State law is pre-empted by the FCRA only when compliance with inconsistent state law would result in violation of the FCRA.

2. Examples of Statutes that are not Pre-Empted

A state law requirement that an employer provide notice to a consumer before ordering a consumer report, or that a consumer reporting agency must provide the consumer with a written copy of his file, would not be pre-empted, because a party that complies with such provisions would not violate the FCRA.

3. Examples of Statutes that are Pre-empted

A state law authorizing grand juries to compel consumer reporting agencies to provide consumer reports, by means of subpoenas signed by a court clerk, is pre-empted by the FCRA's requirement that such reports be furnished only pursuant to an "order of the court" signed by a judge (section 604(1)), or furnished for other purposes not applicable to grand jury subpoenas (section 604(2)--(3)), and by section 607(a).
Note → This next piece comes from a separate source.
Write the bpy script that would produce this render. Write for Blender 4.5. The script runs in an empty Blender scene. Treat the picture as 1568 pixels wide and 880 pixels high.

A state statute requiring automatic disclosure of a deletion or dispute statement to every person who has previously received a consumer report containing the disputed information, regardless of whether the consumer designates such persons to receive this disclosure, is pre-empted by section 604 of the FCRA, which permits disclosure only for specified, permissible purposes and by section 607(a), which requires consumer reporting agencies to limit the furnishing of consumer reports to purposes listed under section 604. Absent a specific designation by the consumer, the consumer reporting agency has no reason to believe all past recipients would have a present, permissible purpose to receive the reports.

4. Statute Providing Access for Enforcement Purposes

A state "little FCRA" that permits state officials access to a consumer reporting agency's files for the purpose of enforcing that statute just as Federal agencies are permitted access to such files under the FCRA, is not pre-empted by the FCRA.